→ **Supplied records**:
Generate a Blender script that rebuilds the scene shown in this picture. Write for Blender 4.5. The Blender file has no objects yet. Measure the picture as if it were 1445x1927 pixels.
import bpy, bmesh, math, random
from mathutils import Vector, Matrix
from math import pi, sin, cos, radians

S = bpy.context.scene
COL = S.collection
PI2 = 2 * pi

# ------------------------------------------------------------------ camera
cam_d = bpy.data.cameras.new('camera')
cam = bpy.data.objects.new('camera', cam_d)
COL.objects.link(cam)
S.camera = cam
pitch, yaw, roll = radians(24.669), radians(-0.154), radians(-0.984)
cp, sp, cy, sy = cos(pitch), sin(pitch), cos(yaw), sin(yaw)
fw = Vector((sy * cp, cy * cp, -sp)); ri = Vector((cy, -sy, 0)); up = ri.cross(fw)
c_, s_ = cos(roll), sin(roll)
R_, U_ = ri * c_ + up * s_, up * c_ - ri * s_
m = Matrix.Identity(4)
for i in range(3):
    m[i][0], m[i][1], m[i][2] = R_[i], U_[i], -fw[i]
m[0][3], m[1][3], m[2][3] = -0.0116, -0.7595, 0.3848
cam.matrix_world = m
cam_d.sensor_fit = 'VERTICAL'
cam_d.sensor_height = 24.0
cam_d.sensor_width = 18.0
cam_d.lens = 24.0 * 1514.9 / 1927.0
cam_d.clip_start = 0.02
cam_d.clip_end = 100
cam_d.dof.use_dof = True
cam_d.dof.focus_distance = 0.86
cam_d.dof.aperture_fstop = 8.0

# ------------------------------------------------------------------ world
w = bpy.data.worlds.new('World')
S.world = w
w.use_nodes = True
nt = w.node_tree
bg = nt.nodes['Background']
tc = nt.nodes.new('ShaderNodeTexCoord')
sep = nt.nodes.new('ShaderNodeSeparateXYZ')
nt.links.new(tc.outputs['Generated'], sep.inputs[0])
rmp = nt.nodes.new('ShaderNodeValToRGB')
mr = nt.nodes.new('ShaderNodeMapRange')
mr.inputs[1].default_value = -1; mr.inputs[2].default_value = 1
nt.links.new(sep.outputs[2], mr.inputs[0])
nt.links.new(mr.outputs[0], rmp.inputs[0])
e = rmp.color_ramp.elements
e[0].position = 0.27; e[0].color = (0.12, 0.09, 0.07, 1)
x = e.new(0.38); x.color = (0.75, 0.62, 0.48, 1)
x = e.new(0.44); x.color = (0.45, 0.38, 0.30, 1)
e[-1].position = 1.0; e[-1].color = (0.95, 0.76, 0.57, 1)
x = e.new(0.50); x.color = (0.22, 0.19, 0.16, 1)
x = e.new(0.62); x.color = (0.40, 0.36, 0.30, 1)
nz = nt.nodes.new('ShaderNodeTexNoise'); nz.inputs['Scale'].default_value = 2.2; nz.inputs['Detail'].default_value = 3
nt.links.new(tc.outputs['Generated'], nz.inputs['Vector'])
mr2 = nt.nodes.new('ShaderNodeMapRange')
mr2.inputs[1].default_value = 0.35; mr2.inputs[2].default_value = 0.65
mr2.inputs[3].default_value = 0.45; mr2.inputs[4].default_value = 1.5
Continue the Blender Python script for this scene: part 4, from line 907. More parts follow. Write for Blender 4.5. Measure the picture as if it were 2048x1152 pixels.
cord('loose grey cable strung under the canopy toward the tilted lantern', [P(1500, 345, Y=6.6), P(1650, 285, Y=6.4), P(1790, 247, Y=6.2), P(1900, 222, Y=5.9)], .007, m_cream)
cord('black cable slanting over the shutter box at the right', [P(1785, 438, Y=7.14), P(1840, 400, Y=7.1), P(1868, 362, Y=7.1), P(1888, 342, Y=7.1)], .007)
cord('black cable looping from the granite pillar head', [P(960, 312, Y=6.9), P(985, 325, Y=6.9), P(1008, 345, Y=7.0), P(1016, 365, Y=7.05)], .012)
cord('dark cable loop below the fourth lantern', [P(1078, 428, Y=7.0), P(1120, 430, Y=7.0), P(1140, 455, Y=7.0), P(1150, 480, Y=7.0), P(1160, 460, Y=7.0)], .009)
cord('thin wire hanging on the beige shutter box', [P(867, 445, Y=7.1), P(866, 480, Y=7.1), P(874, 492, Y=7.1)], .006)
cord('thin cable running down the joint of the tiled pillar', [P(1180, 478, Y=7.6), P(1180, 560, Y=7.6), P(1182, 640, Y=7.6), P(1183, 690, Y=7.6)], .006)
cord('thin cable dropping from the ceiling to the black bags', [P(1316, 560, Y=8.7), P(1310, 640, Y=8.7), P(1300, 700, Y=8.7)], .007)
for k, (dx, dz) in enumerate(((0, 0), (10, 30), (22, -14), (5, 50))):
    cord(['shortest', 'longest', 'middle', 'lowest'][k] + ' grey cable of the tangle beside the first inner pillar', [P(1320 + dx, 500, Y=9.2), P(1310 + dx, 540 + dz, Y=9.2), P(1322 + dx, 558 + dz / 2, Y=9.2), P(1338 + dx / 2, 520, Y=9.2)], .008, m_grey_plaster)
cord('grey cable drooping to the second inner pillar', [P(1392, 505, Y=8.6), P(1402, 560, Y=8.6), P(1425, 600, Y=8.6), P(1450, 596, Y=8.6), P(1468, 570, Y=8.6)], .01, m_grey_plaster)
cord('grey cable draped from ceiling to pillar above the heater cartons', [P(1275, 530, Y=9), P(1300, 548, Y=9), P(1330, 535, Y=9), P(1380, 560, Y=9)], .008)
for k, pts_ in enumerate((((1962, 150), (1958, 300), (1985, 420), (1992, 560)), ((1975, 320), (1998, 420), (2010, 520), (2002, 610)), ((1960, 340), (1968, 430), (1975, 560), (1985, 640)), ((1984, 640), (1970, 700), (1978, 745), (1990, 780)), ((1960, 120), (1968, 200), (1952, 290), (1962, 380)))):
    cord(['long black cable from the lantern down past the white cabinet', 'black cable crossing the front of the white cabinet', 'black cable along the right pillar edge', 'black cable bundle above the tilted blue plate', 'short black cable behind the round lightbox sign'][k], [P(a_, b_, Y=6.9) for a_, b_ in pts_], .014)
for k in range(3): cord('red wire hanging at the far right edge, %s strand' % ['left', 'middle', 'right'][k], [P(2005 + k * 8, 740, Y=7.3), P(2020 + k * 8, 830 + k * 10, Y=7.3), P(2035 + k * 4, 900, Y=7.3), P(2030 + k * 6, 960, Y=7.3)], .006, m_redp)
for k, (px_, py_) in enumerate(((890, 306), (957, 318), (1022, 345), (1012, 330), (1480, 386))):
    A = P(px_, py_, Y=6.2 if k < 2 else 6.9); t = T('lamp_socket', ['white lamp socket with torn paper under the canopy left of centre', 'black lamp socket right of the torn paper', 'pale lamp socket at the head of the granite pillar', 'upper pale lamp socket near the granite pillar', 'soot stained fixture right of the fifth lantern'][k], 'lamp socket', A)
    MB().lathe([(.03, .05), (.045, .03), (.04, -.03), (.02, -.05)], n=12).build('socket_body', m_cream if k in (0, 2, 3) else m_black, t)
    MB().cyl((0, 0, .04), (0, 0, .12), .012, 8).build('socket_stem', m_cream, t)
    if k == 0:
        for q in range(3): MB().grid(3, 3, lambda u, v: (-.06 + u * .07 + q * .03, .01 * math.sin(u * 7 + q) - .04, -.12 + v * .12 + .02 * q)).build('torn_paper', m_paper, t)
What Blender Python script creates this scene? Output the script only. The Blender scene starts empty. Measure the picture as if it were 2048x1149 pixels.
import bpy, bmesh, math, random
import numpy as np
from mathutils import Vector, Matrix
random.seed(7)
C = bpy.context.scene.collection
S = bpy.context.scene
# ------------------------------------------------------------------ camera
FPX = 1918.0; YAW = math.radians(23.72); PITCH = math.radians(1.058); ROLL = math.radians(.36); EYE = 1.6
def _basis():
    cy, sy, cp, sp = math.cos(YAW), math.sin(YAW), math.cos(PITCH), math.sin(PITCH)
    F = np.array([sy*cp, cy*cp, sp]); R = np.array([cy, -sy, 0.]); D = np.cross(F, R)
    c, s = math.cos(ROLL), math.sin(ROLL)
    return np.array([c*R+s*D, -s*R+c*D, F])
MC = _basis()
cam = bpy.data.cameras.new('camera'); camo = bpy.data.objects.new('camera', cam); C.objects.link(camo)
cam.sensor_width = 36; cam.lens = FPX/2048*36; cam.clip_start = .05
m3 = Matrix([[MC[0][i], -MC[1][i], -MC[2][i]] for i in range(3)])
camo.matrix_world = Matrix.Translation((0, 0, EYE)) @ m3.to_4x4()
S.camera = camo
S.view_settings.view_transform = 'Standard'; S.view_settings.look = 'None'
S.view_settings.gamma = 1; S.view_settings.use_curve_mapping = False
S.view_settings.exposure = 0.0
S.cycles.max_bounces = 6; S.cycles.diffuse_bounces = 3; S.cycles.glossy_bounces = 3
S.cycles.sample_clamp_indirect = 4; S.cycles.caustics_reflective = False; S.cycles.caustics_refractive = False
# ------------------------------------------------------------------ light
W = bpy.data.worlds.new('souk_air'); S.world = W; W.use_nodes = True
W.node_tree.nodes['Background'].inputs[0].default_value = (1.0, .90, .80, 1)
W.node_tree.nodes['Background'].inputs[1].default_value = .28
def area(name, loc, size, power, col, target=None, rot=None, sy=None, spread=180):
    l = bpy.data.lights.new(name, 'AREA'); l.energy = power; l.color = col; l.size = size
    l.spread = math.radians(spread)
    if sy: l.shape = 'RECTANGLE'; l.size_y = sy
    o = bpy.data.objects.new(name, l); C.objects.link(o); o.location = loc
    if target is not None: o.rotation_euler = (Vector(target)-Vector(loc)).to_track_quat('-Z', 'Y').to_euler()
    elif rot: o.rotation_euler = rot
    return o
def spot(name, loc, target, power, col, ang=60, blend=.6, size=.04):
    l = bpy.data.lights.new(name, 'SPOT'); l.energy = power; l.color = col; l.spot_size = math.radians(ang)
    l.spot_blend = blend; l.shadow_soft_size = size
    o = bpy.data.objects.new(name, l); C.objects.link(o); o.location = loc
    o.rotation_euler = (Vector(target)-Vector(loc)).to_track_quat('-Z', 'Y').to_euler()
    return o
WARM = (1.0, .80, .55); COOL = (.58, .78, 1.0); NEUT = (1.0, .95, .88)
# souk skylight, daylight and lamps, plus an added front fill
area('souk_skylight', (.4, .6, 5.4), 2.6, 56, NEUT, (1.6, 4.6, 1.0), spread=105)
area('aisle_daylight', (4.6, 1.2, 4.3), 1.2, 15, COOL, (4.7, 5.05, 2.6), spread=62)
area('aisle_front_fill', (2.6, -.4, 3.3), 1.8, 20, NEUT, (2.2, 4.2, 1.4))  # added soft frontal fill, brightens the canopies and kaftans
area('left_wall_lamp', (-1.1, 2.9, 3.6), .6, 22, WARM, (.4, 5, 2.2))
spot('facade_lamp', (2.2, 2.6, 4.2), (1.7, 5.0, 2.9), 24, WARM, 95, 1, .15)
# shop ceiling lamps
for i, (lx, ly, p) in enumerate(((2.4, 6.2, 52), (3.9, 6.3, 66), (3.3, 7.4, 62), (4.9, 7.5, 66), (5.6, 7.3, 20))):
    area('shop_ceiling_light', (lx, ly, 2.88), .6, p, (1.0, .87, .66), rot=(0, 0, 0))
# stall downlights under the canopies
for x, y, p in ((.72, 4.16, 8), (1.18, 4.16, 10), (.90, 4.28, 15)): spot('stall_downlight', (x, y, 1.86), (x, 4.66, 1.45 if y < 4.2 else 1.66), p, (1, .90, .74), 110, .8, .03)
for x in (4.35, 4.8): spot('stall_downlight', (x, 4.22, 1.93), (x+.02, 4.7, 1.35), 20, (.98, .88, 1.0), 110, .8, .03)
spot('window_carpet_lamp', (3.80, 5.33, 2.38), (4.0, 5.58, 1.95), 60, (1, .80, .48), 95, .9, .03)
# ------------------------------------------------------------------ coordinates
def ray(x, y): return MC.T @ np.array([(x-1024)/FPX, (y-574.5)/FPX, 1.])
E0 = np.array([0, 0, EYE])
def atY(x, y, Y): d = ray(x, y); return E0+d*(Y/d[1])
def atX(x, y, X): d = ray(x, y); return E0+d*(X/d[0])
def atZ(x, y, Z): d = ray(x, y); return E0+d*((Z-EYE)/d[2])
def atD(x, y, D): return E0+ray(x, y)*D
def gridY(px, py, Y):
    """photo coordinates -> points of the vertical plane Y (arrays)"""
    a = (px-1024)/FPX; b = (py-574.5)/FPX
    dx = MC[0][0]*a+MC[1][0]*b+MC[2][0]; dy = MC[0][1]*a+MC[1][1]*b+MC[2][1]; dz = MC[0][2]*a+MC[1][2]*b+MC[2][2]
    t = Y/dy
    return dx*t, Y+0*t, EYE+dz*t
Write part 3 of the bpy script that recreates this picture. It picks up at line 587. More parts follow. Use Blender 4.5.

→ **Do this**:
Reproduce verbatim only this range: the first line of the material through the line that contains "PI2 = 2 * pi", inclusive.

→ **Correct response**:
Generate a Blender script that rebuilds the scene shown in this picture. Write for Blender 4.5. The Blender file has no objects yet. Measure the picture as if it were 1445x1927 pixels.
import bpy, bmesh, math, random
from mathutils import Vector, Matrix
from math import pi, sin, cos, radians

S = bpy.context.scene
COL = S.collection
PI2 = 2 * pi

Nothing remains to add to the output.